Lid 3 van hetzelfde artikel bepaalt dat er een Bijlage bij de richtlijn is van bedingen die als oneerlijk kunnen worden aangemerkt. Een van die bedingen is een beding dat tot doel of gevolg heeft ‘
de verkoper te machtigen zonder geldige, in de overeenkomst vermelde reden eenzijdig de voorwaarden van de overeenkomst te wijzigen(onder j).
Alvorens te beslissen, zal het hof ABN AMRO in de gelegenheid stellen zich over het al dan niet oneerlijk zijn van het onderhavige rentewijzigingsbeding bij akte uit te laten.
2.11
In haar memorie van grieven voert ABN AMRO voorts aan dat artikel 11 van de Productvoorwaarden niet oneerlijk is omdat niet tijdig betaalde maandbedragen ten laste van de lening worden geboekt ten gevolge waarvan de kredietlimiet kan worden overschreden. Het is niet onredelijk dat over die bedragen de overeengekomen rente verschuldigd is.
2.12
Het hof is van oordeel dat artikel 11 van de Productvoorwaarden op zich zelf niet oneerlijk is. [geïntimeerde] moest er in redelijkheid van uitgaan dat hij over al hetgeen hij op grond van de kredietovereenkomst aan ABN AMRO verschuldigd was de overeengekomen rente verschuldigd was.
2.13
De onderhavige vordering van ABN AMRO bedraagt € 19.784,50. Volgens het gestelde in de inleidende dagvaarding betreft € 11.189,08 daarvan hoofdsom en
€ 8.595,52 rente tot de dag van de inleidende dagvaarding (6 december 2016).
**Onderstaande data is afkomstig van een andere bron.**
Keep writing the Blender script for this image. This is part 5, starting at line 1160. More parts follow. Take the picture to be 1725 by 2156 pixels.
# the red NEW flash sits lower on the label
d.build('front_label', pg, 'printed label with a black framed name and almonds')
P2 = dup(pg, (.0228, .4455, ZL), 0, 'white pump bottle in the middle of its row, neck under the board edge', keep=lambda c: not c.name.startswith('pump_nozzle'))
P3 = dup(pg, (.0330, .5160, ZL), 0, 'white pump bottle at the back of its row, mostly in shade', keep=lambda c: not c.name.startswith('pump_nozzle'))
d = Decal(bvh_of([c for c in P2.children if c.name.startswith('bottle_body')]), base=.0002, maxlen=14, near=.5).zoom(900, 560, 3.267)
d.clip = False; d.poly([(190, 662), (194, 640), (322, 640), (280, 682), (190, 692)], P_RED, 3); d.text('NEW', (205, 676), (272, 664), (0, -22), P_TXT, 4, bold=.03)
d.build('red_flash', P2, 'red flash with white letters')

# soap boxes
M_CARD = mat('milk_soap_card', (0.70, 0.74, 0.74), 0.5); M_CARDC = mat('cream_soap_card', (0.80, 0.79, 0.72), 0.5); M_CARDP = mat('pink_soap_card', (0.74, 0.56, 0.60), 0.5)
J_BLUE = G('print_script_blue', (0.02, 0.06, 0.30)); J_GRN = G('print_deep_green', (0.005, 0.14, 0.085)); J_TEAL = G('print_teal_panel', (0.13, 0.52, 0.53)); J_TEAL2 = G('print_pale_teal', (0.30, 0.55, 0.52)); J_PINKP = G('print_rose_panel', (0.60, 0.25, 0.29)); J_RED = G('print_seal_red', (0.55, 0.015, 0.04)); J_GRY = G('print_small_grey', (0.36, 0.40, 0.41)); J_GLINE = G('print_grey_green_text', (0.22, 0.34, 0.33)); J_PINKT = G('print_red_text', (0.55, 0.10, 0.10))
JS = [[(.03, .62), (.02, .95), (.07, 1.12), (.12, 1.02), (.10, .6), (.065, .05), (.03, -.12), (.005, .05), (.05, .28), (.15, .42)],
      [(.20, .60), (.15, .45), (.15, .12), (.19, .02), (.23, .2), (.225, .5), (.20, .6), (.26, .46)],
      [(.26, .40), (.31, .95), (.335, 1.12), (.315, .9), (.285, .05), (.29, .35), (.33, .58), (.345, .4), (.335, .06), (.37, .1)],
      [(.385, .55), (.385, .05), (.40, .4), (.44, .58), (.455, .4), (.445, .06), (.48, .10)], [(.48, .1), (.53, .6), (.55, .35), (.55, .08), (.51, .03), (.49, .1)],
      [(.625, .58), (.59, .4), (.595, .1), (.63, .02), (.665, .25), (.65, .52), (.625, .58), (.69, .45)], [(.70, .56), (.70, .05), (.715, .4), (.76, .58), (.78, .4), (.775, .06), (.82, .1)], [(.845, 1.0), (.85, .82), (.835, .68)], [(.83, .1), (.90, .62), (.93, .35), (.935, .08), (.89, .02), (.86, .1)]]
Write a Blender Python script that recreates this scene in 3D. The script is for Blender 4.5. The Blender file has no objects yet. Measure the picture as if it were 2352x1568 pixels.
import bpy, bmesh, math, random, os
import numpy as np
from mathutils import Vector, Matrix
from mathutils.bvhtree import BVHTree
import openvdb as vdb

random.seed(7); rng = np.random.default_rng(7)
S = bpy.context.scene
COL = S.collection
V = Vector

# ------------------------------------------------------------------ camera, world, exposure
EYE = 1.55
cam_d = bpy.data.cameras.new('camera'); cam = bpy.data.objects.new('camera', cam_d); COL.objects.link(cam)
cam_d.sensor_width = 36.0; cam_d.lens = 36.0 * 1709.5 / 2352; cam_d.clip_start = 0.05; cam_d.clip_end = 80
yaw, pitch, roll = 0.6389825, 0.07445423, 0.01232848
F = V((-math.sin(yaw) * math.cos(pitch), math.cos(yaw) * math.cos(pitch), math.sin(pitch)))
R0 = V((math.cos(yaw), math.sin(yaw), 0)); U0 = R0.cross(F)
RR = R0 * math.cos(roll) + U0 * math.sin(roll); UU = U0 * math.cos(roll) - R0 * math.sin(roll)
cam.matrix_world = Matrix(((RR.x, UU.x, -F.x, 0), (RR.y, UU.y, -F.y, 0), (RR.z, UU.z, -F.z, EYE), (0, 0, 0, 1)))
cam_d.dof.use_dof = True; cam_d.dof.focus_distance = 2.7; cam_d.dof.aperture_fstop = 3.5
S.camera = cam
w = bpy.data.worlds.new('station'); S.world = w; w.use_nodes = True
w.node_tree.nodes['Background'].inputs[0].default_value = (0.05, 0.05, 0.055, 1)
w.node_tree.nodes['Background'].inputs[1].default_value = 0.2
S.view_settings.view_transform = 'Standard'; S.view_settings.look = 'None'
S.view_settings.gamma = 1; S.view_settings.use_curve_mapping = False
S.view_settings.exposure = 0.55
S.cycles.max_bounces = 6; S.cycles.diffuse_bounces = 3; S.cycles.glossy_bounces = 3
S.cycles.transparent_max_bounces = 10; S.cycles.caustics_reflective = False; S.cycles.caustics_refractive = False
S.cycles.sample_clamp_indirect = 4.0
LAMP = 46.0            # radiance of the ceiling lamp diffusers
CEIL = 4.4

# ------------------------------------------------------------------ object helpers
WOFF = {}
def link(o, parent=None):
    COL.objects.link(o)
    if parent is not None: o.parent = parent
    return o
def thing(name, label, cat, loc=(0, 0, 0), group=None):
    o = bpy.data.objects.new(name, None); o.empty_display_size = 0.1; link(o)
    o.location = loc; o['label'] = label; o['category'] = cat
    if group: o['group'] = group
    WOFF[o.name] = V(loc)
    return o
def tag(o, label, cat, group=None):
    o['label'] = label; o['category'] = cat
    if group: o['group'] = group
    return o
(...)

De vordering komt het hof hoog voor gezien het bedrag, waarvoor de kredietovereenkomst was aangegaan (€ 9.500,--) en het feit dat [geïntimeerde] kennelijk tot begin 2011 zijn verplichtingen uit de overeenkomst is nagekomen - in een in het geding gebrachte brief van ABN AMRO aan [geïntimeerde] van 8 juni 2011 wordt gesproken van een betalingsachterstand van € 563,-- -. ABN AMRO dient daarom bij de harerzijds nog te nemen akte haar vordering te specificeren en duidelijk te maken hoe zij hoofdsom en rente heeft berekend. Zij zal dan –-voor het geval het hof tot het oordeel komt dat het rentewijzigingsbeding oneerlijk is -, tevens een berekening van haar vordering (hoofdsom en rente) in het geding dienen te brengen uitgaande van de overeengekomen rente van 8,9 procent per jaar.
2.14
Iedere verdere beslissing wordt aangehouden.

3.Beslissing

Het hof:
laat ABN AMRO toe om zich bij ter rolle van 24 april 2018 te nemen akte uit te laten als bedoeld in overwegingen 2.10 en 2.13;
houdt iedere verdere beslissing aan.
Dit arrest is gewezen door mrs. A.M.A. Verscheure, D. Kingma en G.C. Boot en is door de rolraadsheer in het openbaar uitgesproken op 27 maart 2018.